The Australian troops trained in Palestine on their way to Egypt and Libya. In the war album there are a number of photographs from Lebanon, indicating they must have had rec leave in Beirut.
In the old sketchbooks there are four drawings of reclining women on the phone. They all resemble women from Vargas’s calendars. This one is influenced by Orientalism and is the best of the four.
This drawing is from one of my father’s sketch books. You’ll see that the woman in his heart thought bubble is not my mother (see entry for 7th February). Perhaps she’s the woman who was posing in the art class. Perhaps she’s the generic woman that every soldier thinks about in the desert, standing next to a cactus, holding a very big gun.
This week’s theme has me questioning what are appropriate photos for a blog. My submissions for this weekly photo challenge are all coming from my father’s war album, and this morning I had to choose between a number of photos that tell a story of regret. In the end, I couldn’t put them on my blog. It’s enough to say that my father regretted volunteering to defend Australia in the Middle East. It’s also true, though, that those who were defended didn’t regret his contribution and were very thankful for the servicemen and women of the AIF (Australian Imperial Forces).
This photo, however, makes me wonder what the driver was thinking.
There’s no real sun in my city today. Just clouds. So I searched through my father’s poetry book; here’s the beginning of a poem about the merciless sun that Australians often live under. The poem is attributed to M.A.N., 1941; the illustration is by Ron Bruce.
This is my mother, drawn by my father. Years ago, I took it out of his sketch book and had it framed, and now it sits beside my desk. I often focus on the round buttons and the round brooch on her dress.
The sketchbook dates from about 1942/43. This portrait is a very close likeness, as once observed by a visitor who saw the drawing and then a photo of Mum at about the same age.

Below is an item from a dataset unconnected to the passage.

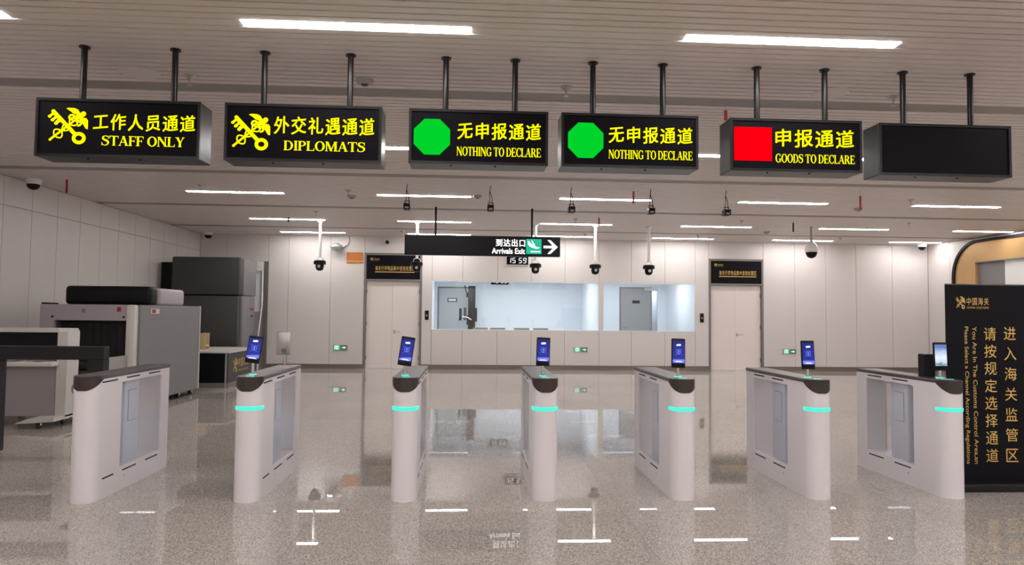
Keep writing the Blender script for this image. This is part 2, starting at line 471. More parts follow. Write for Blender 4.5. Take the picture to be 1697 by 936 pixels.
panel(XL, BZ, -6.75, H); panel(-6.75, D3[2], -5.60, H)
for a, b in [(-5.60,-5.05),(-5.05,-3.9),(-3.9,-2.97)]: panel(a, BZ, b, H)
panel(D1[0], D1[2], D1[1], H); panel(D1[1], BZ, WIN[0], H)
wc = [WIN[0], -0.23, 0.75, 1.71, 2.66, 3.64, 4.57, 5.54, WIN[1]]
for a, b in zip(wc, wc[1:]): panel(a, BZ, b, WIN[2]); panel(a, WIN[3], b, H)
panel(WIN[1], BZ, D2[0], H); panel(D2[0], D2[2], D2[1], H)
for a, b in [(8.42,9.35),(9.35,10.27),(10.27,11.18),(11.18,12.27),(12.27,XR)]: panel(a, BZ, b, H)
for n, (a, b) in enumerate([(XL,-6.75),(-5.60,-2.97),(-1.37,6.82),(8.42,XR)]):
    tag(box('baseboard_far', M_base, None, a, WY-.006, 0, b, WY+.0195, BZ), kind='structure')
# left wall
wall_left = tag(box('wall_left', M_joint, None, XL-0.2, YB-0.2, 0, XL-0.02, WY+0.16, H+0.05), kind='structure')
ys = [11.56 + 0.735*k for k in range(-23, 12)]
ys = [YB] + [y for y in ys if YB+.3 < y < WY-.2] + [WY]
nearstuff = MB()
for a, b in zip(ys, ys[1:]):
    for z0, z1 in ((0.12, 3.22), (3.22, H)):
        if b < 9: nearstuff.box(XL-.0199, a+.004, z0+.003, XL, b-.004, z1-.003)
        else: MB().box(XL-.0199, a+.004, z0+.003, XL, b-.004, z1-.003, bev=.003, seg=1).build('panel', M_wall, wall_left)
tag(nearstuff.build('panels_outside_view', M_wall, wall_left), kind='stuff')
tag(box('baseboard_left', M_base, None, XL-.0195, YB, 0, XL+.006, WY-.01, 0.12), kind='structure')
# right wall
wall_right = tag(box('wall_right', M_joint, None, XR+0.02, YB-0.2, 0, XR+0.2, WY+0.16, H+0.05), kind='structure')
ns = MB(); y = WY
while y > YB+.01:
    a = max(y-0.92, YB)
    if a > 14: MB().box(XR, a+.004, .123, XR+.0199, y-.004, H-.003, bev=.003, seg=1).build('panel', M_wall, wall_right)
    else: ns.box(XR, a+.004, .123, XR+.0199, y-.004, H-.003)
    y = a
tag(ns.build('panels_outside_view', M_wall, wall_right), kind='stuff')
tag(box('baseboard_right', M_base, None, XR-.006, YB, 0, XR+.0195, WY-.01, 0.12), kind='structure')
tag(box('wall_back', M_wall, None, XL-.2, YB-0.2, 0, XR+.2, YB, H+.05), kind='structure')

# ---- window in the far wall
win = tag(thing('window_1', (WIN[0], WY+.1, WIN[2])), kind='structure')
mb = MB(); t = .02
mb.box(WIN[0], WY+.0005, WIN[2], WIN[0]+t, WY+.15, WIN[3]); mb.box(WIN[1]-t, WY+.0005, WIN[2], WIN[1], WY+.15, WIN[3])
mb.box(WIN[0]+t, WY+.0005, WIN[2], WIN[1]-t, WY+.15, WIN[2]+.012); mb.box(WIN[0]+t, WY+.0005, WIN[3]-t, WIN[1]-t, WY+.15, WIN[3])
mb.build('window_frame', M_room, win)
wx = [WIN[0]+t, 1.27, 3.63]
for a, b in ((WIN[0]+t, 1.27), (1.275, 3.63), (3.77, WIN[1]-t)):
    MB().box(a, WY+.07, WIN[2]+.012, b, WY+.08, WIN[3]-t).build('glass_pane', M_glass, win)
MB().box(3.63, WY+.002, WIN[2]+.012, 3.77, WY+.145, WIN[3]-t).build('mullion', M_wall, win)

# ---- rooms behind the window
RZ = 2.82; RB = 23.0
rm = lambda n, k, *a: tag(box(n, k, None, *a), kind='structure')
rm('floor_back_room', M_lgrey, -1.3, WY+.16, -.1, 6.9, RB+.8, 0)
rm('ceiling_back_room', M_room, -1.3, WY+.16, RZ, 6.9, RB+.8, RZ+.1)
rm('wall_back_room_left', M_room, -1.3, WY+.16, 0, -1.15, RB+.15, RZ)
rm('wall_back_room_right', M_room, 6.50, WY+.16, 0, 6.65, RB+.8, RZ)
rm('wall_back_room_partition', M_room, 3.63, WY+.16, 0, 3.77, RB, RZ)
wb = tag(thing('wall_back_room_rear', (0, RB, 0)), kind='structure')
MB().box(-1.15, RB, 0, 6.02, RB+.15, RZ).box(6.02, RB, 2.42, 6.5, RB+.15, RZ).box(6.22, RB, 0, 6.5, RB+.15, 2.42).build('wall_core', M_room, wb)
rm('wall_corridor', M_room, -1.3, RB+.7, 0, 6.9, RB+.8, RZ)
def room_light(x0, y0, x1, y1, lab):
    t_ = thing('room_light', ((x0+x1)/2, (y0+y1)/2, RZ), lab, 'ceiling light', 'panel lights in the rooms behind the window')
    MB().box(x0, y0, RZ-.02, x1, y1, RZ-.0005).build('frame', M_whitep, t_)
    MB().box(x0+.02, y0+.02, RZ-.024, x1-.02, y1-.02, RZ-.0195).build('diffuser', M_rlamp, t_)
room_light(-.6, 20.7, .5, 21.2, 'flat panel light over the left end of the room behind the window')
room_light(1.7, 20.7, 2.9, 21.2, 'flat panel light over the middle of the room behind the window')
room_light(4.15, 20.95, 4.9, 21.35, 'flat panel light in the small room right of the partition, mirrored in the floor')
room_light(5.3, 20.95, 6.0, 21.35, 'flat panel light nearest the right end of the small room')
room_light(6.02, RB+.2, 6.3, RB+.6, 'light in the passage behind the grey door')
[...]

It was a toss-up tonight between two photos that suited the theme of ‘ready’. One was of my father and his mates in the training camp, ready and waiting to be sent to the Middle East. And there was this one of an Egyptian kitchen hand bearing about 50 plates with more behind him, ready to serve all the extra patrons. His hands have a firm grip on his load…
Perhaps these people were waiting for their weekly challenge, too.
This is another photo from my father’s war album. It would have been taken in the winter of 1941. I researched the acronym he wrote next to Don Gray; AACS probably means Army Airways Communications System personnel.
Looks like a cold place to be waiting for something to happen…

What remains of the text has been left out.